The episode didn’t appear to stop a number of laterals of varying practices and political stripes from joining the firm. Broderick Johnson, former assistant to President Barack Obama and cabinet secretary in the Obama administration, joined the firm as of counsel in January 2019.

Former Arizona Sen. Jon Kyl stepped away from Covington to briefly replace the late Sen. John McCain and then returned to Covington last month. Kyl served as the lead sherpa for Justice Brett Kavanaugh’s confirmation to the U.S. Supreme Court, ushering Trump’s pick to replace now-retired Justice Anthony Kennedy through meetings with U.S. Senators. He then joined the Senate to fill McCain’s seat until the end of 2018, and is now of counsel again at Covington.
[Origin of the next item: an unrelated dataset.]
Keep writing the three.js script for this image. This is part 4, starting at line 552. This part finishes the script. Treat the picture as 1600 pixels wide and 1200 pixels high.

Elsewhere, Covington celebrated 10 years in Silicon Valley last year and moved into new offices in Palo Alto, California. Thus far this year, the firm has poached a pair of prominent Californian lawyers: William Stern, a class action lawyer formerly of Morrison & Foerster, and Denny Kwon, a lawyer specializing in mergers and acquisitions with a decade of experience at Wilson Sonsini Goodrich & Rosati. Both Stern and Kwon work from Covington’s San Francisco office, which is approximately 20 years old.

Hester also pointed to the additions of Terrell McSweeny, who was a Federal Trade Commission commissioner until April before joining Covington, and Trisha Anderson, previously FBI principal deputy general counsel who returned to Covington in the fall, as points of pride.

Hester said the firm has taken “surgical steps” to add laterals in targeted areas and, “We’re not on a path of a merger.”

“We like to set our own destiny, and we’re very focused on this independent path that we’re on and we think it’s been succeeding,” Hester said. “I think when we look at the financial results … we see them as confirming that we’re on the right strategic path and that we’re doing the right things to have a valuable offering for our clients that delivers a lot of important service.”